____ Recorded data

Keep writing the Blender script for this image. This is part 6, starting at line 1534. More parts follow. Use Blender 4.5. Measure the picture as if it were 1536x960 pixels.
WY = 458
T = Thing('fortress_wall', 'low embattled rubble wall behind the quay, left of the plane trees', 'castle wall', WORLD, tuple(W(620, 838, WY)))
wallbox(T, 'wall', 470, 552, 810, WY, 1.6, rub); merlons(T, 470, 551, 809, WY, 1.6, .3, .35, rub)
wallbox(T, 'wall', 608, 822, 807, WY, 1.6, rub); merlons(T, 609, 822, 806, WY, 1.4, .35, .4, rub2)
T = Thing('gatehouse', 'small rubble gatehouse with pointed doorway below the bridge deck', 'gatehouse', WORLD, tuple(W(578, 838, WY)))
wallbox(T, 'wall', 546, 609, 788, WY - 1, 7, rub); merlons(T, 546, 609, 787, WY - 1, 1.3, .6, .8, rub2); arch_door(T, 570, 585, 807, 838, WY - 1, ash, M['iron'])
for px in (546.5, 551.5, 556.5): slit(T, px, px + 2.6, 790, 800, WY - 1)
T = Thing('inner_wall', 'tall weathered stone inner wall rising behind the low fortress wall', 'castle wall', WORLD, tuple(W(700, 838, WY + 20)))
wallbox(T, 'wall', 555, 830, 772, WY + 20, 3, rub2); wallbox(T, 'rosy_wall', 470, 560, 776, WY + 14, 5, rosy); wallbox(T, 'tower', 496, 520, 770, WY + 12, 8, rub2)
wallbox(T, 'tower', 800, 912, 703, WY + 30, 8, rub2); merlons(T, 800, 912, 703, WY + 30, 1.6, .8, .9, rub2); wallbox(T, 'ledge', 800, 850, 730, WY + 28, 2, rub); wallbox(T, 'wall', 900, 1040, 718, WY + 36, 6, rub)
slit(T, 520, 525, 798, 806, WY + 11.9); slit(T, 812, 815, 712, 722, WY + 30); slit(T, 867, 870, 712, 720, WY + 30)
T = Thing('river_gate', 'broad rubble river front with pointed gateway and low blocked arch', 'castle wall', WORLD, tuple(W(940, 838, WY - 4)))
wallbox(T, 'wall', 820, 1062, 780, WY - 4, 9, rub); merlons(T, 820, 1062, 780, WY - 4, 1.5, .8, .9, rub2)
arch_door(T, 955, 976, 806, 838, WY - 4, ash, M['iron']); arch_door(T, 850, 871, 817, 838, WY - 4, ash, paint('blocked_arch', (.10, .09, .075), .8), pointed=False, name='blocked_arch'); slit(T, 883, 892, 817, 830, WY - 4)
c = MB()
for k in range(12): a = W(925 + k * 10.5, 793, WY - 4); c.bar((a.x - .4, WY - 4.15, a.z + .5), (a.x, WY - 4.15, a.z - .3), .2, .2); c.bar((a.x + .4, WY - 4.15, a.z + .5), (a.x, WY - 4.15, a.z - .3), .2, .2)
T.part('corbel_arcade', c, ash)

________

Stated problem
Reproduce the listing above word for word.

Solution for this task
Keep writing the Blender script for this image. This is part 6, starting at line 1534. More parts follow. Use Blender 4.5. Measure the picture as if it were 1536x960 pixels.
WY = 458
T = Thing('fortress_wall', 'low embattled rubble wall behind the quay, left of the plane trees', 'castle wall', WORLD, tuple(W(620, 838, WY)))
wallbox(T, 'wall', 470, 552, 810, WY, 1.6, rub); merlons(T, 470, 551, 809, WY, 1.6, .3, .35, rub)
wallbox(T, 'wall', 608, 822, 807, WY, 1.6, rub); merlons(T, 609, 822, 806, WY, 1.4, .35, .4, rub2)
T = Thing('gatehouse', 'small rubble gatehouse with pointed doorway below the bridge deck', 'gatehouse', WORLD, tuple(W(578, 838, WY)))
wallbox(T, 'wall', 546, 609, 788, WY - 1, 7, rub); merlons(T, 546, 609, 787, WY - 1, 1.3, .6, .8, rub2); arch_door(T, 570, 585, 807, 838, WY - 1, ash, M['iron'])
for px in (546.5, 551.5, 556.5): slit(T, px, px + 2.6, 790, 800, WY - 1)
T = Thing('inner_wall', 'tall weathered stone inner wall rising behind the low fortress wall', 'castle wall', WORLD, tuple(W(700, 838, WY + 20)))
wallbox(T, 'wall', 555, 830, 772, WY + 20, 3, rub2); wallbox(T, 'rosy_wall', 470, 560, 776, WY + 14, 5, rosy); wallbox(T, 'tower', 496, 520, 770, WY + 12, 8, rub2)
wallbox(T, 'tower', 800, 912, 703, WY + 30, 8, rub2); merlons(T, 800, 912, 703, WY + 30, 1.6, .8, .9, rub2); wallbox(T, 'ledge', 800, 850, 730, WY + 28, 2, rub); wallbox(T, 'wall', 900, 1040, 718, WY + 36, 6, rub)
slit(T, 520, 525, 798, 806, WY + 11.9); slit(T, 812, 815, 712, 722, WY + 30); slit(T, 867, 870, 712, 720, WY + 30)
T = Thing('river_gate', 'broad rubble river front with pointed gateway and low blocked arch', 'castle wall', WORLD, tuple(W(940, 838, WY - 4)))
wallbox(T, 'wall', 820, 1062, 780, WY - 4, 9, rub); merlons(T, 820, 1062, 780, WY - 4, 1.5, .8, .9, rub2)
arch_door(T, 955, 976, 806, 838, WY - 4, ash, M['iron']); arch_door(T, 850, 871, 817, 838, WY - 4, ash, paint('blocked_arch', (.10, .09, .075), .8), pointed=False, name='blocked_arch'); slit(T, 883, 892, 817, 830, WY - 4)
c = MB()
for k in range(12): a = W(925 + k * 10.5, 793, WY - 4); c.bar((a.x - .4, WY - 4.15, a.z + .5), (a.x, WY - 4.15, a.z - .3), .2, .2); c.bar((a.x + .4, WY - 4.15, a.z + .5), (a.x, WY - 4.15, a.z - .3), .2, .2)
T.part('corbel_arcade', c, ash)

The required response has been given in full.